Request
Only the lines from the one containing "Write a Blender" through the one containing "from mathutils import Vector, Matrix, noise" are wanted. Give them again exactly, both ends included.

Data to process
⟨
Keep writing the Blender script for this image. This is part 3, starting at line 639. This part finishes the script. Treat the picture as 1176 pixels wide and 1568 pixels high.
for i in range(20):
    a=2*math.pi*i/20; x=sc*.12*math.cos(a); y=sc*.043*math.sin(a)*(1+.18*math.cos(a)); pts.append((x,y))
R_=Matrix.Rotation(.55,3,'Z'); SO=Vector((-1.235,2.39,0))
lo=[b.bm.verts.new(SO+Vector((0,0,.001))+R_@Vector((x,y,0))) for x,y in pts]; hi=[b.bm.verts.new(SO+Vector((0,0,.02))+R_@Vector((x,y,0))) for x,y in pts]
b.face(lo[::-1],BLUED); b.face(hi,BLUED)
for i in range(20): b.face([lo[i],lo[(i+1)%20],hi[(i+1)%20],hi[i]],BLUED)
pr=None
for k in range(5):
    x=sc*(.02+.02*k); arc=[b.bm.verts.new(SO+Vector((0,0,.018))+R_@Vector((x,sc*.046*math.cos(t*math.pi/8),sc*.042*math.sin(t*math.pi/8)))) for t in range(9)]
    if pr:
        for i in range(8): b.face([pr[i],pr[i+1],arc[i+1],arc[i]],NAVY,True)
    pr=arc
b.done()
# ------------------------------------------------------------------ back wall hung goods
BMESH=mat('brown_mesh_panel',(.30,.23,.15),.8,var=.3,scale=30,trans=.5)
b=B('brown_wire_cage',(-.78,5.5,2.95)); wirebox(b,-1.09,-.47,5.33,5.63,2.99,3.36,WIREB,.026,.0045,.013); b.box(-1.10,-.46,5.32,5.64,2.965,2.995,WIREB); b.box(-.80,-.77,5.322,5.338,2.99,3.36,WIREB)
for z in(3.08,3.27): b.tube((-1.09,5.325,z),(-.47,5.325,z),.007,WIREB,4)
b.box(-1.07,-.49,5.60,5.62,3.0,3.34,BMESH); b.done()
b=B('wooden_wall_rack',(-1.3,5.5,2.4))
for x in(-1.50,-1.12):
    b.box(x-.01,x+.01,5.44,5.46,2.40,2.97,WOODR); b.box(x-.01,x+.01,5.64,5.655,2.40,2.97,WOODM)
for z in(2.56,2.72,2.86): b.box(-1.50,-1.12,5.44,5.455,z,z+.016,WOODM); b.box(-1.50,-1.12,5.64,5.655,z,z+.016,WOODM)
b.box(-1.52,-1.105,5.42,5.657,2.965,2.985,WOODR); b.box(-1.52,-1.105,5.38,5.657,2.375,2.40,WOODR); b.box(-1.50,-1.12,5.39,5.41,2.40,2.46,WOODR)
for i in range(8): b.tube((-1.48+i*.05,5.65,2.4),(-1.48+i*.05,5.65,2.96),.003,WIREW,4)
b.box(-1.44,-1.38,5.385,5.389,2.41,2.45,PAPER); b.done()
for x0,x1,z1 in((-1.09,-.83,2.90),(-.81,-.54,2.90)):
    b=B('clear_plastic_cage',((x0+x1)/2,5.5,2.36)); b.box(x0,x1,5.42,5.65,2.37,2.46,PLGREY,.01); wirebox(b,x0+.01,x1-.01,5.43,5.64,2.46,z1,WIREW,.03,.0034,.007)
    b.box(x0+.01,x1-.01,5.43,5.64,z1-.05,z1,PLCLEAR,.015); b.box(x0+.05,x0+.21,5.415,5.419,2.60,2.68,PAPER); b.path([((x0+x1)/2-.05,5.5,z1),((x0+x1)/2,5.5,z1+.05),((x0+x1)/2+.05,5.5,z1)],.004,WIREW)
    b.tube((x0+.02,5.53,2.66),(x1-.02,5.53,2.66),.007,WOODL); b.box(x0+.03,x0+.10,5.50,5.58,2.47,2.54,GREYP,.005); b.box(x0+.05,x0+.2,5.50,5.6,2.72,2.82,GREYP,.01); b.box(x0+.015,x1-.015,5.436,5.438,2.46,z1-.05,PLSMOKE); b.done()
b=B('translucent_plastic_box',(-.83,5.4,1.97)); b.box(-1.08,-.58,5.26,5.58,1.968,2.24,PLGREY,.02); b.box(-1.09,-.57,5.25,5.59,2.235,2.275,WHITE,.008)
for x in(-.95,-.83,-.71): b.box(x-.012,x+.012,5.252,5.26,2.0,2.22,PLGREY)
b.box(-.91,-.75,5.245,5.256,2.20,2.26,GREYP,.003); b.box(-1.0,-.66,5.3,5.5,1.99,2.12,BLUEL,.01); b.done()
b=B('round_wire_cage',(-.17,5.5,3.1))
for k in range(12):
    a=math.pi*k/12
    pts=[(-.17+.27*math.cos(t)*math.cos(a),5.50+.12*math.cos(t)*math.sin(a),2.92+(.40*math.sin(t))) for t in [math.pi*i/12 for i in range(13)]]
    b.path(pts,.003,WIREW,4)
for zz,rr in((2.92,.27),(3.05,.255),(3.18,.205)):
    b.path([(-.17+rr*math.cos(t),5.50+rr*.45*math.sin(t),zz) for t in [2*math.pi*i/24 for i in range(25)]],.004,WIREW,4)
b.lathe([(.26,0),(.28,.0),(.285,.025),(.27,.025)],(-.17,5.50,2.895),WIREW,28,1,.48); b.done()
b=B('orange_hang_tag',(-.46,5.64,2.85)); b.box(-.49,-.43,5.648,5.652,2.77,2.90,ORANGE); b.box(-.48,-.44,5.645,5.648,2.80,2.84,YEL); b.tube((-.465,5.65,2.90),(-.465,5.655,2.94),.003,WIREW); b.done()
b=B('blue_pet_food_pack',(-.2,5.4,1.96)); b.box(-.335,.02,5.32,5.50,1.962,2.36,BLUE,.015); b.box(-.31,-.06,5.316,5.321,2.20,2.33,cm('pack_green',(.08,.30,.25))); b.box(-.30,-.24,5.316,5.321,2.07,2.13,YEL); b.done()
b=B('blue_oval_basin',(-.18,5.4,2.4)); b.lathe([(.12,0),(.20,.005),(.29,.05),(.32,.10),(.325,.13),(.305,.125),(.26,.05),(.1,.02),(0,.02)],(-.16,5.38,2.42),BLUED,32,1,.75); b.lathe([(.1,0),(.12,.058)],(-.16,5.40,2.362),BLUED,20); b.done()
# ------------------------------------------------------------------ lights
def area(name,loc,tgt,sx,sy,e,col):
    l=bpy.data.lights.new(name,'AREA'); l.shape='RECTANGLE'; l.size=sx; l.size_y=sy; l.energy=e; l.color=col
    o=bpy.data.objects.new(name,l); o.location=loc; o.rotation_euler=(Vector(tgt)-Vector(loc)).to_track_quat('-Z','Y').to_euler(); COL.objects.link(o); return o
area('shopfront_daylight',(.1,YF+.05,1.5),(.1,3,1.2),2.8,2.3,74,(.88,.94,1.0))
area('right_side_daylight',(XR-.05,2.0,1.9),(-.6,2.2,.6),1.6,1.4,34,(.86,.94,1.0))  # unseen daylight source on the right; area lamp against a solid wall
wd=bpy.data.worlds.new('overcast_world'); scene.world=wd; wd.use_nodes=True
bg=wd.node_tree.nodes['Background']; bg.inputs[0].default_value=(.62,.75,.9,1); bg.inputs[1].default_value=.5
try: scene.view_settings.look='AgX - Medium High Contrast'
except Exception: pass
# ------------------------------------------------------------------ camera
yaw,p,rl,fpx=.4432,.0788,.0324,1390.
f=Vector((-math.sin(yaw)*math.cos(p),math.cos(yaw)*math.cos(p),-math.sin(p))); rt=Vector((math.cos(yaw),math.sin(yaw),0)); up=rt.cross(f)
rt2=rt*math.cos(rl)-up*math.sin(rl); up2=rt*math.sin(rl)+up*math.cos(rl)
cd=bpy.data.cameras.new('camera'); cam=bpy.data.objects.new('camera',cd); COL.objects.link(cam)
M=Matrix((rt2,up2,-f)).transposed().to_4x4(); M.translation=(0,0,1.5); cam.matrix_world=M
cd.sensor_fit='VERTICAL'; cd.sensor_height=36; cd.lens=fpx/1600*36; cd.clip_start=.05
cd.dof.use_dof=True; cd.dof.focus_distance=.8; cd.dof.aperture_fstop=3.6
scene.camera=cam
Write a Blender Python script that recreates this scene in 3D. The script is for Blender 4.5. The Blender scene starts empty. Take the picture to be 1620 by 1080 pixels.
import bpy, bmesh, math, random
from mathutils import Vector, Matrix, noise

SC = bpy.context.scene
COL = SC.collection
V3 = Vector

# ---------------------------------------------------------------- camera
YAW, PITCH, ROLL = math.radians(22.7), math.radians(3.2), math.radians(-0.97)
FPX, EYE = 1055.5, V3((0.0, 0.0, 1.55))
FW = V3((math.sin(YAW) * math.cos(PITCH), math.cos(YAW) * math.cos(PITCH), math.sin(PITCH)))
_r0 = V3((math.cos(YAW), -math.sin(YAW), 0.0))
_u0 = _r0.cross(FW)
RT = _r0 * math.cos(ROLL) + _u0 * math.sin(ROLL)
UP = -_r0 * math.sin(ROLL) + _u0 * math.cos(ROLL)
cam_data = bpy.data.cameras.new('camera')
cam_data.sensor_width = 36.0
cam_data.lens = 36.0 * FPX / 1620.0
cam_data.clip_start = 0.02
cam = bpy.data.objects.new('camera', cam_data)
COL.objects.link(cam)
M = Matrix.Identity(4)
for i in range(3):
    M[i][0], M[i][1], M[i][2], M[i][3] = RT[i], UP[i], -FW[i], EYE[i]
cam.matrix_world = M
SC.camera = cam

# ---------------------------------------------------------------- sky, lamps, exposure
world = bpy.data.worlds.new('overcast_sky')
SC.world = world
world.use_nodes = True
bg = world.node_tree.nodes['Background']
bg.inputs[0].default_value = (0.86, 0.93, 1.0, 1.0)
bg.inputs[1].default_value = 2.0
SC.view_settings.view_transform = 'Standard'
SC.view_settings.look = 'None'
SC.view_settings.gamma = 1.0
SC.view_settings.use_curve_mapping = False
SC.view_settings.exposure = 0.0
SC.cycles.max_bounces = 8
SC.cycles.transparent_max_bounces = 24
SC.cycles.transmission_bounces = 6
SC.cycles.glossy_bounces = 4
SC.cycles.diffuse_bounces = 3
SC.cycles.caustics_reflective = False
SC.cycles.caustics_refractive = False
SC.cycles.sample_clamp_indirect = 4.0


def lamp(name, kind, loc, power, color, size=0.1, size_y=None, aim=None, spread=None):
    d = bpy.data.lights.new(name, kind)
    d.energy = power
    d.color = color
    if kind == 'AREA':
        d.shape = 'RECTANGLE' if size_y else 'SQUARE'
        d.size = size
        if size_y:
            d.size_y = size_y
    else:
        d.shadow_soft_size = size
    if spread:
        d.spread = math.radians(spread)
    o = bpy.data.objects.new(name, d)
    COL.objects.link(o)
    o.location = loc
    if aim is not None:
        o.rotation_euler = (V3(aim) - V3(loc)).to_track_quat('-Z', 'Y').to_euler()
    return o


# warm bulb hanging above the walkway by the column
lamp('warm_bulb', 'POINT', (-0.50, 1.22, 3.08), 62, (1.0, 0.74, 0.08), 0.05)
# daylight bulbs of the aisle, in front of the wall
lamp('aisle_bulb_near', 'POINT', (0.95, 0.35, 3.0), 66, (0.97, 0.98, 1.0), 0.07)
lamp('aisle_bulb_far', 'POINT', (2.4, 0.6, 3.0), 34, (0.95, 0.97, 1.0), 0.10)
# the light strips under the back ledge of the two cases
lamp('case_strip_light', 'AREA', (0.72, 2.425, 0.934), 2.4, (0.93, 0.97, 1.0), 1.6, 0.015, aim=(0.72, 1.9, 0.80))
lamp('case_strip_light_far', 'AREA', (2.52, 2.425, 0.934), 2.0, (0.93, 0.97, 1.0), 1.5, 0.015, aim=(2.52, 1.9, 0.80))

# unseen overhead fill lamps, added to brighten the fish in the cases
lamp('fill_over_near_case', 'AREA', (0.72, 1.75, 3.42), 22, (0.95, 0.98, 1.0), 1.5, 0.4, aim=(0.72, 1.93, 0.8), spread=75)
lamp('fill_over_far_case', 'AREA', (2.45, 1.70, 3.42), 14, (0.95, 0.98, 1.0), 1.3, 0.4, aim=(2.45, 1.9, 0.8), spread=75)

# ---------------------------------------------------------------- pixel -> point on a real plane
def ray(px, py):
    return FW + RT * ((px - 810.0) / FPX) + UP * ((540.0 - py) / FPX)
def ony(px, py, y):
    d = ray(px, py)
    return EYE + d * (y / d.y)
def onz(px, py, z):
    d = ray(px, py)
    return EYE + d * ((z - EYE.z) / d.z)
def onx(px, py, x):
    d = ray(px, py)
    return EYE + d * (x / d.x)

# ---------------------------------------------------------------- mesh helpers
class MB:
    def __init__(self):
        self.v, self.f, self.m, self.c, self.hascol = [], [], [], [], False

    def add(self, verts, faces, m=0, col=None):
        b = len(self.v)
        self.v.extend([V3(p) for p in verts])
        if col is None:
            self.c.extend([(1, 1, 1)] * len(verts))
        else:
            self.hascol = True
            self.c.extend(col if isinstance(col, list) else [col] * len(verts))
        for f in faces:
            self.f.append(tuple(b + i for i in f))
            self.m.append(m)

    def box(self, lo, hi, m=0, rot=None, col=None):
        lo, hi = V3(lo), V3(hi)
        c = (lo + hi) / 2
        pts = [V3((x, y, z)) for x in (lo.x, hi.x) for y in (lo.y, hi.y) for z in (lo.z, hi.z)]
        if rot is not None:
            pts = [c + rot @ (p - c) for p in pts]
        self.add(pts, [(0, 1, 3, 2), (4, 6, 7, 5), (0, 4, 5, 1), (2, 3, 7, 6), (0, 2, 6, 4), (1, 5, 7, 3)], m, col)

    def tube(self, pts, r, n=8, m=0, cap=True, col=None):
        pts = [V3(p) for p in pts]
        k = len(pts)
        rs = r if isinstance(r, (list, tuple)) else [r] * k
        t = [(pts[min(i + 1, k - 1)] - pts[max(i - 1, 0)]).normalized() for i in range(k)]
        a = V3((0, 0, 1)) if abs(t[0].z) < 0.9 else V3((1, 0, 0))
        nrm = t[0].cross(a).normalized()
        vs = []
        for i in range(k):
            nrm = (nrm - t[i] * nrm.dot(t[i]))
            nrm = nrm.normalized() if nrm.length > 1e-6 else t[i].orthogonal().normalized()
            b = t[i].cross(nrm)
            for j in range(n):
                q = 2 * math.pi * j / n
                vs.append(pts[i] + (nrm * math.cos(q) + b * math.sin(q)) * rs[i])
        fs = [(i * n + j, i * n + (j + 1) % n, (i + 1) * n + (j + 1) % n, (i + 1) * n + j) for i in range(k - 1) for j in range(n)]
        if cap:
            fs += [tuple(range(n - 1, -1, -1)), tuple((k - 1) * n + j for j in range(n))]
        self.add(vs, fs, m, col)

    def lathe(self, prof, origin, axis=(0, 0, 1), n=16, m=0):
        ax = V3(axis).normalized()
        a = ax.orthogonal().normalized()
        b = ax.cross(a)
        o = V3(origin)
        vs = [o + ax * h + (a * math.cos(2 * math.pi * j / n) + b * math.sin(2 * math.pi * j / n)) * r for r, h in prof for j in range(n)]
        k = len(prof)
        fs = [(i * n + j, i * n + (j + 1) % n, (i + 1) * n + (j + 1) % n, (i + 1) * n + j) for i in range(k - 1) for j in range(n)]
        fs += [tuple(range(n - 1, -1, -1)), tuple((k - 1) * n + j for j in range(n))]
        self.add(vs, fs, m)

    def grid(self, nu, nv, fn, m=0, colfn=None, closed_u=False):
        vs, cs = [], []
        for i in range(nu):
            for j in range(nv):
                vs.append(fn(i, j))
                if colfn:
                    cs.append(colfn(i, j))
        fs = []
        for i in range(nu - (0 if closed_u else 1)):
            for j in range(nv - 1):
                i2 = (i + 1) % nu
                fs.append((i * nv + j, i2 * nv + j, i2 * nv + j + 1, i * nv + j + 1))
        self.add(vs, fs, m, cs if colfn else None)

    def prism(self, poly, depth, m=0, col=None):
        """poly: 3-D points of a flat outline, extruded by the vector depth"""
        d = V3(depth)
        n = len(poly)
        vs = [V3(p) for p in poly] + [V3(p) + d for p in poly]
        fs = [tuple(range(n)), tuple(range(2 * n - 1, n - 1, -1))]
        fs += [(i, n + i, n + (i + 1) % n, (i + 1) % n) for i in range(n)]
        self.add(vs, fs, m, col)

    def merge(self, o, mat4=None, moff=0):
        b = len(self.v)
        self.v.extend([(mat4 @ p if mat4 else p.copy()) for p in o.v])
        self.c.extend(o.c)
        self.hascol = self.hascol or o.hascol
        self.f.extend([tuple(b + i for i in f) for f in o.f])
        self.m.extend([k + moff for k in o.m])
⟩
Task solution
Write a Blender Python script that recreates this scene in 3D. The script is for Blender 4.5. The Blender scene starts empty. Take the picture to be 1620 by 1080 pixels.
import bpy, bmesh, math, random
from mathutils import Vector, Matrix, noise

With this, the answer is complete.